Кстати, русско-советский литературоцентризм — это тоже совписовское самооправдание, самолюбование тоже. Советский миф о том, что в России литература была единственным способом самовыражения нации, возник как компенсация запрета на русскую философию, русское богословие, русское правоведение, русскую социологию, политическую публицистику — на всю русскую мысль XIX века и особенно начала XX века, которая не умещалась в «три этапа революционного движения». И уж конечно, сталинская Россия не была литературоцентричной. Литература была инструментом, «частью общепролетарского дела». И эту роль совписы приняли. Одни — совершенно добровольно и сознательно. Другие — сначала по принуждению, а потом привыкли.
Интим с властью — вот что опошлило советскую литературу до полного бесстыдства. Ни у какого русского и, пожалуй, европейского писателя нет ничего похожего на тот, пусть даже амбивалентный, но вездесущий, масштабный, обожаемый образ власти, который создала советская литература. Не найдёте ни булгаковского Воланда, ни слов Юрия Олеши о «власти гения, которая есть прекрасная власть» («Строгий юноша»), ни бесчисленных Лениных и Сталиных, а также секретарей обкомов, райкомов и заводских парткомов. Представьте себе тему сочинения: «Образ Александра II в русской прозе 1860—1870-х годов». Даже смешно. А то же самое про совписов — милое дело!
Совпис целиком захвачен советской властью, пронизан её проблемами — конкретными, текущими, даже сиюминутными; он воспринимает их как свои собственные, задушевные. Повести Юрия Трифонова осуждались глупыми критиками за приземлённость и бытовизм. Напрасно! Весь цикл его «московских повестей» — это сведение счётов между ленинской гвардией и сталинцами, причём Трифонов открыто стоит на стороне первых, то есть на стороне расстрельщиков и террористов первого призыва.
Поразителен гомоэротизм советской литературы, эта страстная, почти плотская влюблённость в вождя. Чуковский в своих дневниках договорился до того, что Сталин — женственно прекрасен. Я ни в какой мере не являюсь гомофобом. Я люблю книги таких великолепных писателей, как Жан Жене и Евгений Харитонов. Но когда писательское сообщество в своей совокупности, как целое, превращается в «приплывшего», это отвратительно. Игорь Губерман пишет о заключённых, которых насиловали: «…они <...> приплывают, как говорят на зоне. А начав испытывать удовольствие, порой сами уже просят о нём зэков, преимущественно блатных, олицетворение мужчины, хозяев зоны» («Прогулки вокруг барака»). Да, судьба отдельного человека такого рода может вызвать сострадание. Но когда целая литература становится пассивным партнёром власти — «сие есть мерзость перед Господом».

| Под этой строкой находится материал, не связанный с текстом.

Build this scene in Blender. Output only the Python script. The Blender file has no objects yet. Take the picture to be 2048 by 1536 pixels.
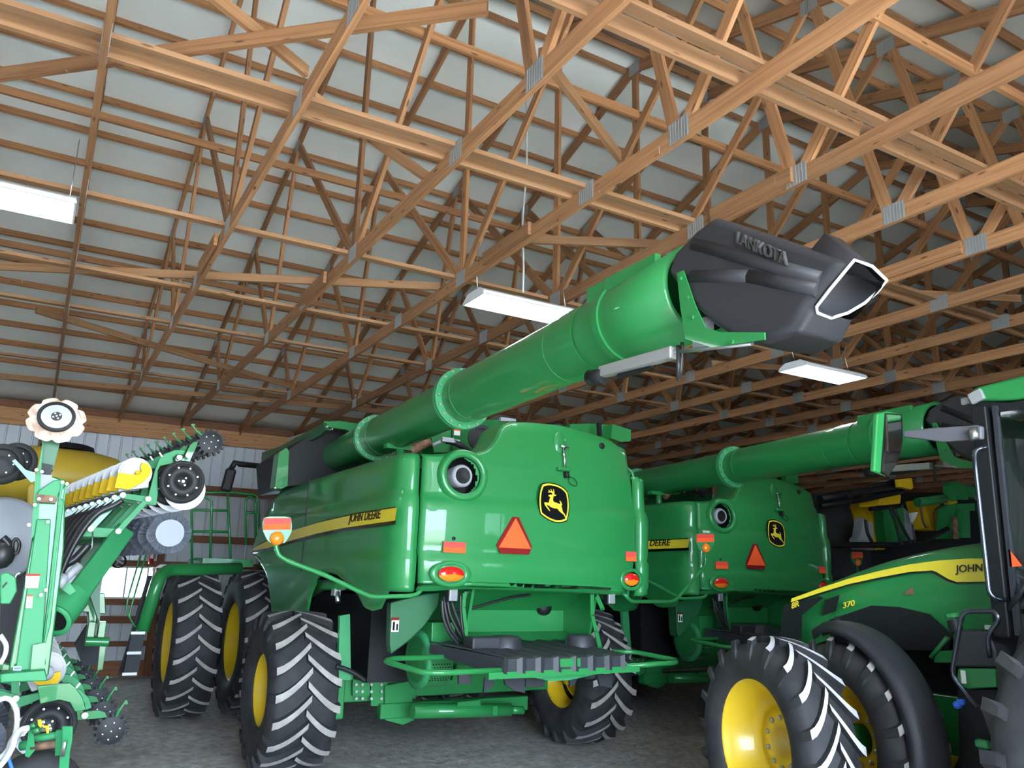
import bpy, math, random
from math import sin, cos, pi, sqrt
from mathutils import Vector as V, Matrix
S = bpy.context.scene
COL = S.collection
# ------------------------------------------------------------ camera, world, sun, exposure
FPX, CX, CY, HC = 1612.0, 1024.0, 768.0, 1.96
_y = V((57-CX, 1144-CY, FPX)).normalized()
_x = V((3900-CX, 1236-CY, FPX)); _x = (_x - _y*_x.dot(_y)).normalized()
_z = _x.cross(_y)
RW = Matrix((_x, _y, _z))                       # rows: world axes seen from the camera (right, down, forward)
CAM = V((0, 0, HC))
cd = bpy.data.cameras.new('camera'); cam = bpy.data.objects.new('camera', cd); COL.objects.link(cam)
cd.sensor_width = 36.0; cd.lens = FPX/2048*36; cd.clip_start = .05; cd.clip_end = 300
m = Matrix.Identity(4)
for i in range(3):
    m[i][0] = RW[i][0]; m[i][1] = -RW[i][1]; m[i][2] = -RW[i][2]; m[i][3] = CAM[i]
cam.matrix_world = m; S.camera = cam
S.view_settings.view_transform = 'Standard'; S.view_settings.look = 'None'
S.view_settings.gamma = 1; S.view_settings.use_curve_mapping = False
S.view_settings.exposure = 0.62
w = bpy.data.worlds.new('world'); S.world = w; w.use_nodes = True
bg = w.node_tree.nodes['Background']; bg.inputs[0].default_value = (.66, .82, 1, 1); bg.inputs[1].default_value = 22
sl = bpy.data.lights.new('sun', 'SUN'); sun = bpy.data.objects.new('sun', sl); COL.objects.link(sun)
sl.energy = 24; sl.color = (1, .93, .82); sl.angle = .01
sun.rotation_euler = V((-.25, .50, -.83)).to_track_quat('-Z', 'Y').to_euler()

def at(u, v, ax, val):
    """point where the sight line of pixel (u,v) meets the plane  axis ax = val"""
    d = RW @ V((u-CX, v-CY, FPX)); k = (val-CAM[ax])/d[ax]
    return CAM + d*k
def Y_(u, v, y): return at(u, v, 1, y)
def X_(u, v, x): return at(u, v, 0, x)
def Z_(u, v, z): return at(u, v, 2, z)

# ------------------------------------------------------------ materials
def mat(name, col, rough=.5, metal=0, spec=.5, coat=0, emit=None, es=0, trans=0, alpha=1, bump=0, bscale=40, var=0, vscale=3, col2=None, coatr=.05):
    m = bpy.data.materials.new(name); m.use_nodes = True
    n = m.node_tree.nodes; l = m.node_tree.links; b = n['Principled BSDF']
    b.inputs['Base Color'].default_value = (*col, 1); b.inputs['Roughness'].default_value = rough
    b.inputs['Metallic'].default_value = metal; b.inputs['Specular IOR Level'].default_value = spec
    b.inputs['Coat Weight'].default_value = coat; b.inputs['Coat Roughness'].default_value = coatr
    b.inputs['Transmission Weight'].default_value = trans; b.inputs['Alpha'].default_value = alpha
    if emit: b.inputs['Emission Color'].default_value = (*emit, 1); b.inputs['Emission Strength'].default_value = es
    tc = n.new('ShaderNodeTexCoord')
    if var or col2:
        t = n.new('ShaderNodeTexNoise'); t.inputs['Scale'].default_value = vscale; t.inputs['Detail'].default_value = 6
        l.new(tc.outputs['Object'], t.inputs['Vector'])
        r = n.new('ShaderNodeValToRGB'); r.color_ramp.elements[0].position = .35; r.color_ramp.elements[1].position = .68
        c2 = col2 or tuple(c*(1-var) for c in col)
        r.color_ramp.elements[0].color = (*c2, 1); r.color_ramp.elements[1].color = (*col, 1)
        l.new(t.outputs[0], r.inputs[0]); l.new(r.outputs[0], b.inputs['Base Color'])
    if bump:
        t = n.new('ShaderNodeTexNoise'); t.inputs['Scale'].default_value = bscale; t.inputs['Detail'].default_value = 5
        l.new(tc.outputs['Object'], t.inputs['Vector'])
        bp = n.new('ShaderNodeBump'); bp.inputs['Strength'].default_value = bump; bp.inputs['Distance'].default_value = .02
        l.new(t.outputs[0], bp.inputs['Height']); l.new(bp.outputs[0], b.inputs['Normal'])
    return m
def wood(name, c1, c2, c3, rough=.75, drops=True):
    m = bpy.data.materials.new(name); m.use_nodes = True
    n = m.node_tree.nodes; l = m.node_tree.links; b = n['Principled BSDF']; b.inputs['Roughness'].default_value = rough
    uv = n.new('ShaderNodeUVMap'); oi = n.new('ShaderNodeObjectInfo')
    add = n.new('ShaderNodeVectorMath'); add.operation = 'MULTIPLY_ADD'
    add.inputs[1].default_value = (1, 1, 1)
    cmb = n.new('ShaderNodeCombineXYZ'); mm = n.new('ShaderNodeMath'); mm.operation = 'MULTIPLY'; mm.inputs[1].default_value = 37
    l.new(oi.outputs['Random'], mm.inputs[0]); l.new(mm.outputs[0], cmb.inputs[0]); l.new(mm.outputs[0], cmb.inputs[1])
    l.new(uv.outputs[0], add.inputs[0]); l.new(cmb.outputs[0], add.inputs[2])
    mp = n.new('ShaderNodeMapping'); mp.inputs['Scale'].default_value = (1.2, 34, 1); l.new(add.outputs[0], mp.inputs[0])
    t = n.new('ShaderNodeTexNoise'); t.inputs['Scale'].default_value = 1; t.inputs['Detail'].default_value = 5; t.inputs['Distortion'].default_value = .6
    l.new(mp.outputs[0], t.inputs['Vector'])
    r = n.new('ShaderNodeValToRGB'); e = r.color_ramp.elements
    e[0].position = .3; e[0].color = (*c2, 1); e[1].position = .62; e[1].color = (*c1, 1)
    l.new(t.outputs[0], r.inputs[0])
    # board to board tint
    hs = n.new('ShaderNodeHueSaturation'); mr = n.new('ShaderNodeMapRange')
    mr.inputs['To Min'].default_value = .72; mr.inputs['To Max'].default_value = 1.2
    l.new(oi.outputs['Random'], mr.inputs[0]); l.new(mr.outputs[0], hs.inputs['Value']); l.new(r.outputs[0], hs.inputs['Color'])
    # knots
    mp2 = n.new('ShaderNodeMapping'); mp2.inputs['Scale'].default_value = (3.2, 14, 1); l.new(add.outputs[0], mp2.inputs[0])
    vo = n.new('ShaderNodeTexVoronoi'); vo.inputs['Scale'].default_value = 1; l.new(mp2.outputs[0], vo.inputs['Vector'])
    kr = n.new('ShaderNodeValToRGB'); kr.color_ramp.elements[0].position = .08; kr.color_ramp.elements[1].position = .16
    kr.color_ramp.elements[0].color = (1, 1, 1, 1); kr.color_ramp.elements[1].color = (0, 0, 0, 1)
    l.new(vo.outputs['Distance'], kr.inputs[0])
    mx = n.new('ShaderNodeMixRGB'); mx.inputs[2].default_value = (*c3, 1); l.new(kr.outputs[0], mx.inputs[0]); l.new(hs.outputs[0], mx.inputs[1])
    out = mx.outputs[0]
    if drops:                                     # thin whitish bird streaks
        mp3 = n.new('ShaderNodeMapping'); mp3.inputs['Scale'].default_value = (30, 3, 1); l.new(add.outputs[0], mp3.inputs[0])
        t3 = n.new('ShaderNodeTexNoise'); t3.inputs['Scale'].default_value = 1; t3.inputs['Detail'].default_value = 2; l.new(mp3.outputs[0], t3.inputs['Vector'])
        k3 = n.new('ShaderNodeValToRGB'); k3.color_ramp.elements[0].position = .755; k3.color_ramp.elements[1].position = .78
        l.new(t3.outputs[0], k3.inputs[0])
        m3 = n.new('ShaderNodeMixRGB'); m3.inputs[2].default_value = (.75, .72, .66, 1); l.new(k3.outputs[0], m3.inputs[0]); l.new(out, m3.inputs[1]); out = m3.outputs[0]
    l.new(out, b.inputs['Base Color'])
    return m
M = {}
M['truss'] = wood('truss_lumber', (.45, .225, .10), (.29, .135, .058), (.12, .05, .025))
M['brace'] = wood('brace_lumber', (.37, .20, .10), (.28, .145, .065), (.14, .065, .03))
M['girt'] = wood('girt_lumber', (.30, .13, .06), (.19, .08, .04), (.08, .035, .02), drops=False)
M['header'] = wood('header_lumber', (.62, .32, .14), (.42, .19, .08), (.16, .06, .03), drops=False)
M['gusset'] = mat('galvanised_plate', (.38, .40, .40), .5, .6)
M['film'] = mat('white_roof_film', (.82, .87, .84), .55, bump=.35, bscale=1.1, var=.07, vscale=1.5)
M['steel'] = mat('white_wall_steel', (.62, .66, .70), .35, .0, coat=.3, var=.05)
def dirt():
    m = bpy.data.materials.new('packed_gravel_dirt'); m.use_nodes = True; n = m.node_tree.nodes; l = m.node_tree.links; b = n['Principled BSDF']; b.inputs['Roughness'].default_value = .95; b.inputs['Specular IOR Level'].default_value = .2
    tc = n.new('ShaderNodeTexCoord'); hts = []
    def noise(sc, det, ramp, vec=(1, 1, 1)):
        mp = n.new('ShaderNodeMapping'); mp.inputs['Scale'].default_value = vec; l.new(tc.outputs['Object'], mp.inputs[0])
        t = n.new('ShaderNodeTexNoise'); t.inputs['Scale'].default_value = sc; t.inputs['Detail'].default_value = det; t.inputs['Roughness'].default_value = .65; l.new(mp.outputs[0], t.inputs['Vector'])
        r = n.new('ShaderNodeValToRGB'); r.color_ramp.elements[0].position, r.color_ramp.elements[1].position = ramp; l.new(t.outputs[0], r.inputs[0]); return r.outputs[0]
    big = noise(.55, 4, (.35, .68), (1, 1.8, 1)); mid = noise(7.5, 8, (.36, .64)); fine = noise(34, 6, (.3, .7))
    def mix(a, b_, f, mode='MIX'):
        x = n.new('ShaderNodeMixRGB'); x.blend_type = mode
        if isinstance(f, float): x.inputs[0].default_value = f
        else: l.new(f, x.inputs[0])
        for i, q in ((1, a), (2, b_)):
            if isinstance(q, tuple): x.inputs[i].default_value = (*q, 1)
            else: l.new(q, x.inputs[i])
        return x.outputs[0]
    c = mix((.76, .70, .63), (.88, .87, .86), big); c = mix((.50, .47, .43), c, mid); c = mix(c, mix((.55, .55, .55), (1, 1, 1), fine), .25, 'MULTIPLY')
    l.new(c, b.inputs['Base Color'])
    h = mix(mid, fine, .35); bp = n.new('ShaderNodeBump'); bp.inputs['Strength'].default_value = .9; bp.inputs['Distance'].default_value = .055; l.new(h, bp.inputs['Height']); l.new(bp.outputs[0], b.inputs['Normal'])
    return m
M['dirt'] = dirt()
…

Сегодняшнее фестивальное, то есть чуть легкомысленное, бытование литературы, без зряшных и претенциозных попыток ответить на все проклятые вопросы и, конечно, без «экзистенциальной ответственности», то есть без столыпинского вагона за неправильный стишок про вождя, — это всего лишь возвращение мировой (и русской тоже!) нормальности на искалеченные просторы Совка.
Не надо цинически восклицать, что десятилетия мира и покоя — это, дескать, явление одноразовое и временное. Не надо звать беду.
Фестиваль и особенно литературный интернет помогает отвести беду. Смягчает идейные противостояния. Становится средством массовой психотерапии. Учит выражать боль и ярость не ножом и бомбой, а словами. Выразить в звуке всю меру страданий своих. Я читал недавно, что на конкурс «Дебют» (до 25 лет должно быть автору) поступило 400 тыс. работ. Целый областной город. Почти полмиллиона молодых людей спасены от тупой и опасной злобы. Это очень хорошо. Это великолепный культурный итог.
Правда, надо учесть, что в ходе такого самоанализа, самораскрытия и самовыражения редко создаются тексты, которые выдерживают проверку временем и/или широкой аудиторией. Ну и что?
Поэзии и прозы от этого не убудет.
Дух дышит где хочет. Поэзия и проза тоже родятся, где хотят.
Но чаще всего поэзия — особенно русская, про другую не знаю — рождается на царскосельских лужайках (Пушкин, Ахматова, потом и Анненский туда приехал). Или в умных профессорских домах (Цветаева, Белый, Пастернак). Наконец, в богемных мансардах, где дым табачный воздух выел (Маяковский и формалисты). Там, где есть простор для творчества, а не борьба за физическое выживание.
Кто писал лучше — юная царскосельская львица или изувеченная советской властью старуха? Попробуйте ответить на этот вопрос честно, сбросив с души социально-политические гири, сбросив предварительное знание об ужасах пережитого.
А представление о непременно кровавой судьбе поэта — наследие советской (жестокой, конфронтационной, садомазохистской) модели мира. Живучее советское враньё.
Что же, выходит, «ещё плодоносить способно чрево»?
Да нет, конечно. Ложная беременность. Сама рассосётся.